Et là, il y a l'absence, le trou dans ma vie, comme une griffure en continu.  Un chat, c'est un petit être vivant qui emmène une incroyable vie dans un foyer.  Ma Prospéryne était pantouflarde et dormait une bonne partie de la journée, elle était goinfre et vidait ses bols de nourriture en un éclair et elle était peureuse comme quatre mais elle était aussi beaucoup plus que ça.  Elle avait tout un tas de petits rituels avec moi qui la rendait unique.  Elle venait dormir contre mon ventre la nuit et elle attendait que je sois couchée, les bras sous les couvertures pour venir s'installer, même si c'était complètement stupide parce que je ressortais mon bras dans les secondes suivantes pour la caresser.  Tant que mes bras étaient visibles, elle ne sautait pas.  Elle a toujours miaulé d'un miaulement de chaton, presque étouffé, même si elle avait le coffre d'une cantatrice d'opéra.  Attention par contre, si elle était dans une situation qu'elle détestait, comme un tour en voiture où un passage sous la douche, le volume pouvait atteindre des proportions épiques!  C'est elle qui venait s'installer contre moi quand je lisais ou regardais la télévision.  Elle pouvait rester là pendant très longtemps, à se faire gratter le bedon.  C'est aussi elle que je collais contre mon coeur au pire du confinement, quand le manque de contacts physiques frisait la douleur.

Depuis jeudi, je désapprends tous les petits gestes quotidiens qui liaient ma vie à la sienne.  J'ai pleuré en enlevant son bol de nourriture, quand j'ai mécaniquement remis la cuillère dans la canne de bouffe pour servir une deuxième portion, quand je me suis assise devant la télé et que j'ai fait son petit nid où elle venait s'installer dans la couverture...  Des dizaines de petits trucs comme ça, que l'on fait avec les êtres qui partagent notre vie au quotidien.  

En fin de semaine, j'ai passé l'aspirateur et vidé la litière, faisant disparaître les dernières traces de son passage chez moi.  Il me reste une touffe de poils et ses empreintes de pattes.  C'est tout.  Juste ça après treize années de vie commune.  

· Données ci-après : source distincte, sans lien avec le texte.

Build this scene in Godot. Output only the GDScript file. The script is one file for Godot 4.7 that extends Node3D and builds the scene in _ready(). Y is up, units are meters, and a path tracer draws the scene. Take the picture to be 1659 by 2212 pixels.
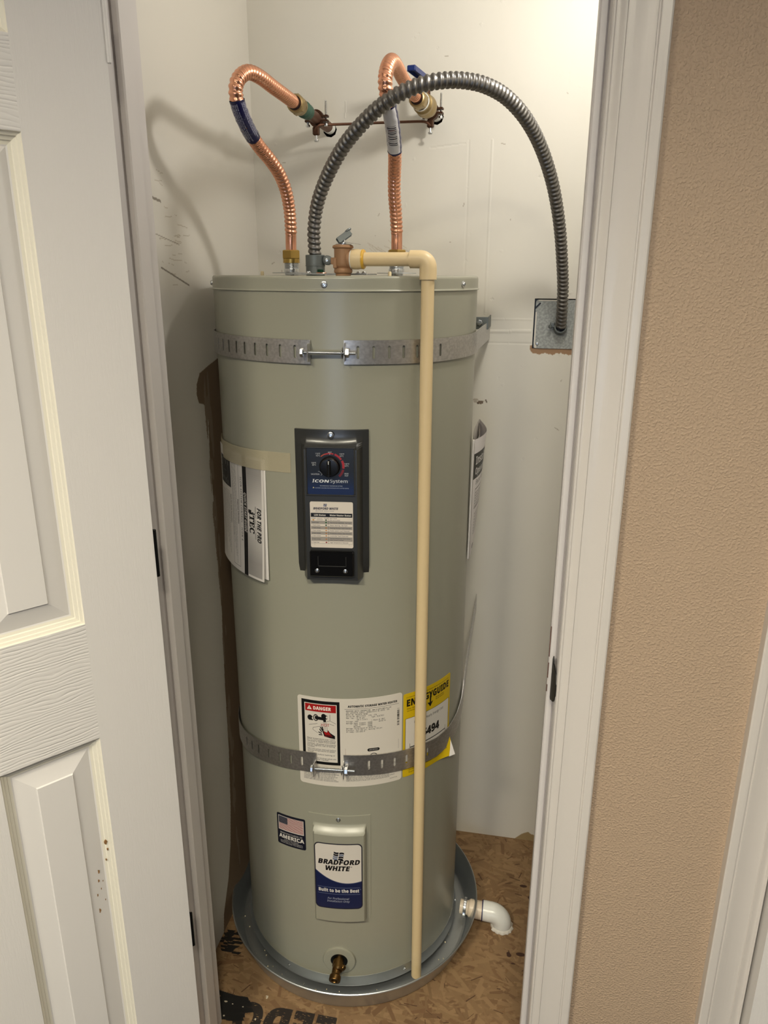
extends Node3D

# ---------------------------------------------------------------- measurements (metres; the heater's axis is x = 0, z = 0; +z looks out of the closet)
const TANK_R := 0.254
const TANK_TOP := 1.522
const BACK_Z := -0.297
const LEFT_X := -0.286
const RIGHT_X := 0.86
const IN_Z := 0.375          # closet side of the front wall
const OUT_Z := 0.49          # hall side of the front wall
const JAMB_L := -0.202
const JAMB_R := 0.4256
const CEIL := 2.44

var M := {}
var glyph_cache := {}
var font_cache := {}
var rng := RandomNumberGenerator.new()


# ---------------------------------------------------------------- mesh builder: triangles are counter-clockwise here and turned at commit
class MB:
	var v := PackedVector3Array()
	var t := PackedVector2Array()
	var i := PackedInt32Array()

	func pt(p: Vector3, uv := Vector2.ZERO) -> int:
		v.append(p)
		t.append(uv)
		return v.size() - 1

	func tri(a: int, b: int, c: int) -> void:
		i.append(a)
		i.append(b)
		i.append(c)

	func quad(a: int, b: int, c: int, d: int) -> void:
		tri(a, b, c)
		tri(a, c, d)

	# a quad of four points that faces the way «out» points
	func q(a: Vector3, b: Vector3, c: Vector3, d: Vector3, out: Vector3, ua := Vector2.ZERO, ub := Vector2.ZERO, uc := Vector2.ZERO, ud := Vector2.ZERO) -> void:
		var n := (c - a).cross(d - b)
		var k := pt(a, ua)
		pt(b, ub)
		pt(c, uc)
		pt(d, ud)
		if n.dot(out) >= 0.0:
			quad(k, k + 1, k + 2, k + 3)
		else:
			quad(k, k + 3, k + 2, k + 1)

	# rows of points; the outside is along (direction of a row) x (direction from row to row)
	func grid(rows: Array, uvs := []) -> void:
		var n: int = rows[0].size()
		var k := v.size()
		for r in rows.size():
			for c in n:
				pt(rows[r][c], uvs[r][c] if uvs.size() else Vector2(float(c) / (n - 1), 1.0 - float(r) / maxf(1.0, rows.size() - 1)))
		for r in rows.size() - 1:
			for c in n - 1:
				var a := k + r * n + c
				quad(a, a + 1, a + n + 1, a + n)

	func lathe(profile: Array, seg := 32, xf := Transform3D(), a0 := 0.0, a1 := TAU) -> void:
		var rows := []
		for p in profile:
			var row := PackedVector3Array()
			for s in seg + 1:
				var a := a0 + (a1 - a0) * (s % seg if is_equal_approx(a1 - a0, TAU) else s) / seg
				row.append(xf * Vector3(p.x * sin(a), p.y, p.x * cos(a)))
			rows.append(row)
		grid(rows)

	func sweep(path: PackedVector3Array, radii: PackedFloat32Array, seg := 16, caps := true) -> void:
		var rows := []
		var n := Vector3.ZERO
		for k in path.size():
			var d := (path[mini(k + 1, path.size() - 1)] - path[maxi(k - 1, 0)])
			if d.length() < 1e-9:
				d = path[mini(k + 2, path.size() - 1)] - path[maxi(k - 2, 0)]
			d = d.normalized()
			if n == Vector3.ZERO:
				n = d.cross(Vector3(0.31, 0.2, 0.93)).normalized()
			n = (n - d * n.dot(d)).normalized()
			var b := d.cross(n)
			var row := PackedVector3Array()
			for s in seg + 1:
				var a := TAU * (s % seg) / seg
				row.append(path[k] + (n * cos(a) + b * sin(a)) * radii[k])
			rows.append(row)
		if caps:
			var first := PackedVector3Array()
			var last := PackedVector3Array()
			first.resize(seg + 1)
			last.resize(seg + 1)
			first.fill(path[0])
			last.fill(path[path.size() - 1])
			rows.push_front(first)
			rows.append(last)
		grid(rows)

	# a plane polygon (x, y) drawn out along z
	func extrude(poly: PackedVector2Array, z0: float, z1: float, xf := Transform3D(), caps := true) -> void:
		if Geometry2D.is_polygon_clockwise(poly):
			poly = poly.duplicate()
			poly.reverse()
		var flip := xf.basis.determinant() < 0.0
		var n := poly.size()
		var run := 0.0
		for k in n:
			var a := poly[k]
			var b := poly[(k + 1) % n]
			var e := b - a
			var step := e.length()
			q(xf * Vector3(a.x, a.y, z0), xf * Vector3(b.x, b.y, z0), xf * Vector3(b.x, b.y, z1), xf * Vector3(a.x, a.y, z1), xf.basis * Vector3(e.y, -e.x, 0), Vector2(run, z0), Vector2(run + step, z0), Vector2(run + step, z1), Vector2(run, z1))
			run += step
		if caps:
			var id := Geometry2D.triangulate_polygon(poly)
			for z in [z0, z1]:
				var out := xf.basis * Vector3(0, 0, -1 if z == minf(z0, z1) else 1)
				for k in range(0, id.size(), 3):
					var A := xf * Vector3(poly[id[k]].x, poly[id[k]].y, z)
					var B := xf * Vector3(poly[id[k + 1]].x, poly[id[k + 1]].y, z)
					var C := xf * Vector3(poly[id[k + 2]].x, poly[id[k + 2]].y, z)
					var s := pt(A, poly[id[k]])
					pt(B, poly[id[k + 1]])
					pt(C, poly[id[k + 2]])
					if (B - A).cross(C - A).dot(out) > 0.0:
						tri(s, s + 1, s + 2)
					else:
						tri(s, s + 2, s + 1)
		if flip:
			pass

	# a box with bevelled edges
	func box(size: Vector3, at := Vector3.ZERO, bevel := 0.0, xf := Transform3D()) -> void:
		var h := size / 2.0
		var c := minf(bevel, minf(h.x, minf(h.y, h.z)) * 0.9)
		var p := func(x: float, y: float, z: float) -> Vector3: return xf * (at + Vector3(x, y, z))
		for s in [-1.0, 1.0]:
			q(p.call(s * h.x, -h.y + c, -h.z + c), p.call(s * h.x, h.y - c, -h.z + c), p.call(s * h.x, h.y - c, h.z - c), p.call(s * h.x, -h.y + c, h.z - c), xf.basis * Vector3(s, 0, 0), Vector2(-h.z, -h.y), Vector2(-h.z, h.y), Vector2(h.z, h.y), Vector2(h.z, -h.y))
			q(p.call(-h.x + c, s * h.y, -h.z + c), p.call(h.x - c, s * h.y, -h.z + c), p.call(h.x - c, s * h.y, h.z - c), p.call(-h.x + c, s * h.y, h.z - c), xf.basis * Vector3(0, s, 0), Vector2(-h.x, -h.z), Vector2(h.x, -h.z), Vector2(h.x, h.z), Vector2(-h.x, h.z))
			q(p.call(-h.x + c, -h.y + c, s * h.z), p.call(h.x - c, -h.y + c, s * h.z), p.call(h.x - c, h.y - c, s * h.z), p.call(-h.x + c, h.y - c, s * h.z), xf.basis * Vector3(0, 0, s), Vector2(-h.x, -h.y), Vector2(h.x, -h.y), Vector2(h.x, h.y), Vector2(-h.x, h.y))
		if c <= 0.0:
			return
		for s in [-1.0, 1.0]:
			for u in [-1.0, 1.0]:
				q(p.call(s * h.x, u * (h.y - c), -h.z + c), p.call(s * h.x, u * (h.y - c), h.z - c), p.call(s * (h.x - c), u * h.y, h.z - c), p.call(s * (h.x - c), u * h.y, -h.z + c), xf.basis * Vector3(s, u, 0))
				q(p.call(s * h.x, -h.y + c, u * (h.z - c)), p.call(s * h.x, h.y - c, u * (h.z - c)), p.call(s * (h.x - c), h.y - c, u * h.z), p.call(s * (h.x - c), -h.y + c, u * h.z), xf.basis * Vector3(s, 0, u))
				q(p.call(-h.x + c, s * h.y, u * (h.z - c)), p.call(h.x - c, s * h.y, u * (h.z - c)), p.call(h.x - c, s * (h.y - c), u * h.z), p.call(-h.x + c, s * (h.y - c), u * h.z), xf.basis * Vector3(0, s, u))
				for w in [-1.0, 1.0]:
					var A: Vector3 = p.call(s * h.x, u * (h.y - c), w * (h.z - c))
					var B: Vector3 = p.call(s * (h.x - c), u * h.y, w * (h.z - c))
					var C: Vector3 = p.call(s * (h.x - c), u * (h.y - c), w * h.z)
					var k := pt(A)
					pt(B)
					pt(C)
					if (B - A).cross(C - A).dot(xf.basis * Vector3(s, u, w)) > 0.0:
						tri(k, k + 1, k + 2)
					else:
						tri(k, k + 2, k + 1)

	func commit(angle := 34.0) -> ArrayMesh:
		var key := {}
		var of := PackedInt32Array()
		of.resize(v.size())
		for k in v.size():
			var s := Vector3i((v[k] * 2e5).round())
			var n: int = key.get(s, -1)
			if n < 0:
				n = key.size()
				key[s] = n
			of[k] = n
		var faces := PackedVector3Array()
		var units := PackedVector3Array()
		var at := []
		at.resize(key.size())
		for k in range(0, i.size(), 3):
			var n := (v[i[k + 1]] - v[i[k]]).cross(v[i[k + 2]] - v[i[k]])
			faces.append(n)
			units.append(n.normalized())
			if n.length_squared() < 1e-24:
				continue
			for c in 3:
				var id := of[i[k + c]]
				if at[id] == null:
					at[id] = PackedInt32Array()
				at[id].append(k / 3)
		var V := PackedVector3Array()
		var N := PackedVector3Array()
		var T := PackedVector2Array()
		var limit := cos(deg_to_rad(angle))
		for k in range(0, i.size(), 3):
			var f := k / 3
			if faces[f].length_squared() < 1e-24:
				continue
			for c in [0, 2, 1]:
				var j := i[k + c]
				var n := Vector3.ZERO
				for o in at[of[j]]:
					if units[o].dot(units[f]) > limit:
						n += faces[o]
				V.append(v[j])
				N.append(n.normalized())
				T.append(t[j])
		var a := []
		a.resize(Mesh.ARRAY_MAX)
		a[Mesh.ARRAY_VERTEX] = V
		a[Mesh.ARRAY_NORMAL] = N
		a[Mesh.ARRAY_TEX_UV] = T
		var m := ArrayMesh.new()
		m.add_surface_from_arrays(Mesh.PRIMITIVE_TRIANGLES, a)
		return m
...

J'ai toujours ma Patchoulie et elle va bien.  Fort heureusement.  Sans ça, je ne suis pas sûre que j'aurais supporté le vide.  Elle a toujours été moins affectueuse que Prospéryne, mais elle est là, à sa façon à elle.  Ceci est un dernier hommage à une petite personne qui a vécu toute sa vie avec moi et qui me manque terriblement, même si elle restera toujours avec moi, mon identité numérique étant fortement liée à elle.  Et ça ne changera pas.  Je sais que ce n'est pas tout le monde qui a la même relation avec ses animaux de compagnie, mais moi, j'ai toujours considéré ces petits êtres comme des membres de ma famille.  Attention, je sais bien que ce ne sont pas des êtres humains, j'ai bien conscience que c'est d'un chat dont on parle, mais sa petite présence était quotidienne et me manque terriblement.  Je n'ose même pas penser au vide de ceux qui ont perdu un membre de leur famille en ces temps de pandémie...  J'ai un merveilleux réseau de soutien.  J'ai une famille et des amis qui m'ont entouré (virtuellement et par téléphone) depuis son départ.  Ça va aller, je vais passer au travers.  C'est juste qu'en ce moment, c'est dur.

Je tenais à faire ce billet, parce que c'est ma façon de lui dire: 

Bon voyage au paradis des chats, Prospéryne

@+ Mariane

4 commentaires:

nathalie FT a dit…

Des gros hugs. Oui c'est qu'un chat, C'est ce que diront peut être certains. Elle a partagé ta vie, vu ce que d'autres ne voyaient pas. Donné de l'affection. Oui cela compte, un être vivant qui est là tous les jours, qui a sa place dans le quodien. Merci de nous partager ces moments privilégiés entre vous. Je repense à ma belle Saba, elle a eu une belle vie aussi et elle me manque. Bravo pour ce bel hommage et des gros hugs.

Prospéryne a dit…

C'était ma façon de lui rendre hommage, c'était une merveilleuse petite chatte et elle m'a beaucoup donné au fil des années. Et bon, mon blogue porte son nom, je ne me sentais pas capable de ne pas en parler ici.

Chat Pitre a dit…

J'ai perdu mes 2 compagnons de vie l'année dernière et on se dit que c'est trop dur, que l'on en reprendra pas. Et puis 4 mois plus tard un être vous regarde avec ses yeux de matou à l'école du chat. Vous fondez et vous le prenez, puis vous vous proposez comme famille d'accueil pour 6 chatons et leur mère. Et vous en gardez un. Voilà mon histoire de 2020. Il s'appelle Vasco et Phébus et ils remplissent la maison sans pour autant faire oublier les 10 autres qui les ont précédés. Bon courage. CHRISTINE

Prospéryne a dit…

Merci Christine! Pour l'instant, il en reste une et j'ai bien l'intention de m'en occuper autant et aussi longtemps que je le pourrais.